Gather all lines from the material that contain the word "part".

GIVEN MATERIAL
■ ■ ■ ■ ■
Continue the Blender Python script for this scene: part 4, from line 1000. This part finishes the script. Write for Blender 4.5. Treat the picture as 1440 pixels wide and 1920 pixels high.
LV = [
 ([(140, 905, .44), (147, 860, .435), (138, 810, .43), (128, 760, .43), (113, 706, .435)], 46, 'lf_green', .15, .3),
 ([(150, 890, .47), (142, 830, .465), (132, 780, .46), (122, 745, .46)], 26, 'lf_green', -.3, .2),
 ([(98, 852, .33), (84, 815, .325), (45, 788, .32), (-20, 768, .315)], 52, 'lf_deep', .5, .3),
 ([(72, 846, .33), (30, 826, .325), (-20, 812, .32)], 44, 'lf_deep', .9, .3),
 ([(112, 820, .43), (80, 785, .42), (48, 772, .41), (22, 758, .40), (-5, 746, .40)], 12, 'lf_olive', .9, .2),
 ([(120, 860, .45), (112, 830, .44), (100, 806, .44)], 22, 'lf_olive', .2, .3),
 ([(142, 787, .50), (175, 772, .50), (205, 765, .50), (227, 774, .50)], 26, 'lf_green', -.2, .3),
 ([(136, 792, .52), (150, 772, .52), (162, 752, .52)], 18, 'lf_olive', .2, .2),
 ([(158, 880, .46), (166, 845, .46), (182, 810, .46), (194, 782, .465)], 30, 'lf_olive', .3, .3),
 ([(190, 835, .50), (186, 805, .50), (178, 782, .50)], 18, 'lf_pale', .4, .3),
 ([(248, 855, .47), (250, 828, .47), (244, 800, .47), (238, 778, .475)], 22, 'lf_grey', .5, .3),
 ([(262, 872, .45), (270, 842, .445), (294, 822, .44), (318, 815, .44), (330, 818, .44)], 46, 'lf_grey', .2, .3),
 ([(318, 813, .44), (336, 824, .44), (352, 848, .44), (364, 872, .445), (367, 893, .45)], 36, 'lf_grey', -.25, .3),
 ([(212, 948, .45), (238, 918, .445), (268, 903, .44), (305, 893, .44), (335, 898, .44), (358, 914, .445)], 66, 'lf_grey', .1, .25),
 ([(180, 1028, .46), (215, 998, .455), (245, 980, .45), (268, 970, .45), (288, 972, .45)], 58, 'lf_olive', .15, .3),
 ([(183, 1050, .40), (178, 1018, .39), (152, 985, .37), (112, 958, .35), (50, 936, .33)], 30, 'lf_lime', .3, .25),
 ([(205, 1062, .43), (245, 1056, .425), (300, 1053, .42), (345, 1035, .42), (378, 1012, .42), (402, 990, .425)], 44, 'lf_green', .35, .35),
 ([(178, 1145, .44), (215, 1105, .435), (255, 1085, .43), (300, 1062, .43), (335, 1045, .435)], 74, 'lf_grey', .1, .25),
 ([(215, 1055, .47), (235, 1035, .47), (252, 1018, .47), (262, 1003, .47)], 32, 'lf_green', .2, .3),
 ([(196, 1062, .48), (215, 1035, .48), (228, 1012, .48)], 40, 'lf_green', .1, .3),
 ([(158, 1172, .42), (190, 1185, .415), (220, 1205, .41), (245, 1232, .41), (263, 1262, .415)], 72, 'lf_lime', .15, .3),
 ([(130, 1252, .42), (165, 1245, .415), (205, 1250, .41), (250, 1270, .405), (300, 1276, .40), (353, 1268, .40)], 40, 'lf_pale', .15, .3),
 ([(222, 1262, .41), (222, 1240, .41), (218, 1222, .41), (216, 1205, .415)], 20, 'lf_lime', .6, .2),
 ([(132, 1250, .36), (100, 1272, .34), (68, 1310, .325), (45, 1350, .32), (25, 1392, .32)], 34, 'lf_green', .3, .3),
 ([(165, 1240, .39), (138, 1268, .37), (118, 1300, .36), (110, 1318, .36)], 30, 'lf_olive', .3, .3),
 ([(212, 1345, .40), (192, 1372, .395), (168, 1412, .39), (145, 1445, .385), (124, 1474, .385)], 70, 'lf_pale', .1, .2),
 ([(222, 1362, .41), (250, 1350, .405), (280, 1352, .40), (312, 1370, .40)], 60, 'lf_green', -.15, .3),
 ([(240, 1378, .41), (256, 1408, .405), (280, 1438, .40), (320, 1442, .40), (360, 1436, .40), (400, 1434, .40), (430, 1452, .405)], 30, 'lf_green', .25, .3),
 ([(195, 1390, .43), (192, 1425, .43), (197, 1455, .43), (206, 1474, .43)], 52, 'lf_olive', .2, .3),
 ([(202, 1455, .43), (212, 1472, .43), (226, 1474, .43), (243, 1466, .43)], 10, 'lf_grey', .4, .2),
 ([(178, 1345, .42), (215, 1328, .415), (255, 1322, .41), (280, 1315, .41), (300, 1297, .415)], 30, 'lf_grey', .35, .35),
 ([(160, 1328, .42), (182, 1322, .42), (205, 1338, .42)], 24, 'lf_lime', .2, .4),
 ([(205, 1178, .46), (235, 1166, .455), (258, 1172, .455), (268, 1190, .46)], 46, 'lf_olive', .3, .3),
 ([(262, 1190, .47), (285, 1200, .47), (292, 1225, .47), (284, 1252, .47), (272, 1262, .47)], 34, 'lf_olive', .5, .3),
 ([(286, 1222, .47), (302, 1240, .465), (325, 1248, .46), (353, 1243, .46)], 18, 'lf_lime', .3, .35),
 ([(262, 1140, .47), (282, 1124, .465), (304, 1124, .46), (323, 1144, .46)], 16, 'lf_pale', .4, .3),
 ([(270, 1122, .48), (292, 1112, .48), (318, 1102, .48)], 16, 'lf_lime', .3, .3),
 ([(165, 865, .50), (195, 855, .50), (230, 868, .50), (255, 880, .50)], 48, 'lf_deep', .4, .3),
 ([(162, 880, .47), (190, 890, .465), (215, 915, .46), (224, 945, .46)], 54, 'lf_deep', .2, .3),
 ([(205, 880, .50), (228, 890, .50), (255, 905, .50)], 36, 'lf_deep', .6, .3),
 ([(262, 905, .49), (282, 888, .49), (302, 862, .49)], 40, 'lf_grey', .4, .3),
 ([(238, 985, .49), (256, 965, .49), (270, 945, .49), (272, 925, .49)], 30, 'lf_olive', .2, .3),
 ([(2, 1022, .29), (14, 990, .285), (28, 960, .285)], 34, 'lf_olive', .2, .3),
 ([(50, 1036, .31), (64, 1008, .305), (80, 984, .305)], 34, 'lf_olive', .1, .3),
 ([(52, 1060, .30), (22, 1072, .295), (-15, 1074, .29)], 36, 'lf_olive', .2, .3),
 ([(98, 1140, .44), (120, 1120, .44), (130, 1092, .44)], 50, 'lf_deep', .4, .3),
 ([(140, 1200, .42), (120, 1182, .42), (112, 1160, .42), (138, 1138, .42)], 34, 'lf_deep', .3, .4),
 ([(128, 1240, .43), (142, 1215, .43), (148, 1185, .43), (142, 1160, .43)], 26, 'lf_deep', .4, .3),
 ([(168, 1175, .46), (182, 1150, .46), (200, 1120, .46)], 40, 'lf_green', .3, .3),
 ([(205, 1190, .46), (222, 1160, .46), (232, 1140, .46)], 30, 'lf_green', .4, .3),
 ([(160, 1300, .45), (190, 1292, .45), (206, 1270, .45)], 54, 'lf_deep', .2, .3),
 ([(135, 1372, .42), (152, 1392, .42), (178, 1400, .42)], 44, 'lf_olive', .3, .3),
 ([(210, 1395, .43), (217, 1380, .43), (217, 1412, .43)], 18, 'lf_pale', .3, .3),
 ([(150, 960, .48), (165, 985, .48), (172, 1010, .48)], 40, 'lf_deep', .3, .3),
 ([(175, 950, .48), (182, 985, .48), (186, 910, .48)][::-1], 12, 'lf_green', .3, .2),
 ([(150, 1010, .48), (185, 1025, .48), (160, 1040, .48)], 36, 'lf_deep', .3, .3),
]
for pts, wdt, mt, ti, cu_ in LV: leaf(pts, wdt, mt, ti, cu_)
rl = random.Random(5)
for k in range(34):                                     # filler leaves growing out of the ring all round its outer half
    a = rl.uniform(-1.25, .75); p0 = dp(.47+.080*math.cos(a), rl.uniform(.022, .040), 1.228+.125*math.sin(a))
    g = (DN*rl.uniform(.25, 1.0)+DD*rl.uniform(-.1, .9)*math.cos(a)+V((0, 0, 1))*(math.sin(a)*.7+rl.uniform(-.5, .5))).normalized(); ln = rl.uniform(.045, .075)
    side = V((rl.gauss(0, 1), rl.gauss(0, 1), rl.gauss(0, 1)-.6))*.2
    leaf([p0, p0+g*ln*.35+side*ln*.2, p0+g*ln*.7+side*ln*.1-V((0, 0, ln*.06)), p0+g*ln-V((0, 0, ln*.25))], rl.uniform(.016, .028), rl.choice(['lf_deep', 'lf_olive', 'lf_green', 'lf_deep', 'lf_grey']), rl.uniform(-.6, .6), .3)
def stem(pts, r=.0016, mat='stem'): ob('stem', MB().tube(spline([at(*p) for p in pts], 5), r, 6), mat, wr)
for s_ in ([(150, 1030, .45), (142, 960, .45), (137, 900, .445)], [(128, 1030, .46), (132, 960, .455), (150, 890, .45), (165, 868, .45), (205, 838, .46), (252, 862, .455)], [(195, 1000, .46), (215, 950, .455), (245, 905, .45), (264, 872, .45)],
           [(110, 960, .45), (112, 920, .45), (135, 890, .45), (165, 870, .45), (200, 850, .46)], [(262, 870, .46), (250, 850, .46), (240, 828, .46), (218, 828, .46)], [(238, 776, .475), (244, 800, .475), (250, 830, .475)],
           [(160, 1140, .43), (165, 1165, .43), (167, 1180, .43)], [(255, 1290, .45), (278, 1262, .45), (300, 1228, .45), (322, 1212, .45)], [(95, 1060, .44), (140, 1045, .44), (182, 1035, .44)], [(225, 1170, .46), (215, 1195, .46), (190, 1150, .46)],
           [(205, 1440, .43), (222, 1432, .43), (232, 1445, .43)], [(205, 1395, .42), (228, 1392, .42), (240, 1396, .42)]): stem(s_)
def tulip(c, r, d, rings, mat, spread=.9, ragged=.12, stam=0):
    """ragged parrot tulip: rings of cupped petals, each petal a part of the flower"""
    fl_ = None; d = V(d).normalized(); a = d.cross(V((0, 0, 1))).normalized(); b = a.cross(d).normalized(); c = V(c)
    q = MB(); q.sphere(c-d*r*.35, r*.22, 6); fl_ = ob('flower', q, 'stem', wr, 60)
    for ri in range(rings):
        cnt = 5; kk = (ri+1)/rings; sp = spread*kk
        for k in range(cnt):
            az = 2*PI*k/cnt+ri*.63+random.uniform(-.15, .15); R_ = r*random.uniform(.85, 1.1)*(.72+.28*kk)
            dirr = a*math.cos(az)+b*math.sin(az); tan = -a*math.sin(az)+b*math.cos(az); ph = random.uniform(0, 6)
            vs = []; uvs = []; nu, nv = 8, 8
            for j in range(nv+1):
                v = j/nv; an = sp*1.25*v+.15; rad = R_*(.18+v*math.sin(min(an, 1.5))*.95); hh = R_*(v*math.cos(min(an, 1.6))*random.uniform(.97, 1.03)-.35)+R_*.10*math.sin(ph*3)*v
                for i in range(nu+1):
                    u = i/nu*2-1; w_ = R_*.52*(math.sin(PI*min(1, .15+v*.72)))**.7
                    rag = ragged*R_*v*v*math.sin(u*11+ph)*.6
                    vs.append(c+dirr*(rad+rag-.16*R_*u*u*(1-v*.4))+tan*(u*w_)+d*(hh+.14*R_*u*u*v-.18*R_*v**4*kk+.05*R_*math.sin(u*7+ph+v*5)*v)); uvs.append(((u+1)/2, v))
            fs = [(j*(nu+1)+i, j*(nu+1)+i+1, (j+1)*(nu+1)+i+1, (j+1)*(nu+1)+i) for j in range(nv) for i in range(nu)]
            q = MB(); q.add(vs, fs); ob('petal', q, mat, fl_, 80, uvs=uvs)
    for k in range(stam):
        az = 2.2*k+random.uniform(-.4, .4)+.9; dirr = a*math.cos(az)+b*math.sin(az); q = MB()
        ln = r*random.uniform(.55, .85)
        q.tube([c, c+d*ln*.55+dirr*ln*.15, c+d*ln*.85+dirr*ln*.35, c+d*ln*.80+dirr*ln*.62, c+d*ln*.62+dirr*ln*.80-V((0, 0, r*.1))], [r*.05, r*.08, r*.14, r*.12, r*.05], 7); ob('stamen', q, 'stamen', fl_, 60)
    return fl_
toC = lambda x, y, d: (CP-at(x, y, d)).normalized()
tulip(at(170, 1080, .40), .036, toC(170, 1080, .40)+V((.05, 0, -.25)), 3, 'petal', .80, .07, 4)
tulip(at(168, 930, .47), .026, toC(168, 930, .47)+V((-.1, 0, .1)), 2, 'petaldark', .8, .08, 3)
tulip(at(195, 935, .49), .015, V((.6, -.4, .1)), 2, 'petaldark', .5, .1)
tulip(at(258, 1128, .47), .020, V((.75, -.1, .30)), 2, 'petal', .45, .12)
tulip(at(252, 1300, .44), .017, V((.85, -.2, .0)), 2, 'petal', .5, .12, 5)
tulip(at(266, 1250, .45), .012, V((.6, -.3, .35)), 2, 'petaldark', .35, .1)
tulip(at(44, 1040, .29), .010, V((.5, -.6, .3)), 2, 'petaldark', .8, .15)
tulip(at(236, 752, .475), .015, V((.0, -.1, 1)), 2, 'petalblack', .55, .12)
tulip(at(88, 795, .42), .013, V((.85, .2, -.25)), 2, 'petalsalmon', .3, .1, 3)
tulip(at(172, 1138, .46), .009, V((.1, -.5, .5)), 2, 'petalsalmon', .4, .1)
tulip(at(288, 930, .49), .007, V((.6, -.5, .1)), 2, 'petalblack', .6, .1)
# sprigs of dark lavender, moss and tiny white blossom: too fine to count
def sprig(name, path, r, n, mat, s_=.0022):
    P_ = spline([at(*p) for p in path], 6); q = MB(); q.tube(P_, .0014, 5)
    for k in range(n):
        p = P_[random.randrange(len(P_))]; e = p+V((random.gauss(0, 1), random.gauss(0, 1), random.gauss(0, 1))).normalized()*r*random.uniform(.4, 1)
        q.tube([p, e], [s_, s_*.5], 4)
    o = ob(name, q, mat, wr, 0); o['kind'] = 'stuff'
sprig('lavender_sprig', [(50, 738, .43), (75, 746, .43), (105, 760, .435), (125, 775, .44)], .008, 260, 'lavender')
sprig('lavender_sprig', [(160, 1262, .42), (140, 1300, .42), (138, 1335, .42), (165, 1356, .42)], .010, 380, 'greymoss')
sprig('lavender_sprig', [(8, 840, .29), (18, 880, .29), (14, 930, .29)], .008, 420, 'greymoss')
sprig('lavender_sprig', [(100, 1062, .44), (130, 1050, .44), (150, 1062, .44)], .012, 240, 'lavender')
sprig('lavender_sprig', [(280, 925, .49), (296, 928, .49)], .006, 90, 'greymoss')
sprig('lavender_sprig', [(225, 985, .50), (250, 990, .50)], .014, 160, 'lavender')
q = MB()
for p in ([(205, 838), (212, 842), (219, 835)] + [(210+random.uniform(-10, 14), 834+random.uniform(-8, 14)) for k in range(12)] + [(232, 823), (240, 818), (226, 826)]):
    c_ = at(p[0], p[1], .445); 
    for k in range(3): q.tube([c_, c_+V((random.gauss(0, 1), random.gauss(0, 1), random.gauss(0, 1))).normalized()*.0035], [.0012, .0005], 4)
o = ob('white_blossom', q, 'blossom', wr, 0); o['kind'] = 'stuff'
■ ■ ■ ■ ■
TASK RESPONSE
Continue the Blender Python script for this scene: part 4, from line 1000. This part finishes the script. Write for Blender 4.5. Treat the picture as 1440 pixels wide and 1920 pixels high.
    """ragged parrot tulip: rings of cupped petals, each petal a part of the flower"""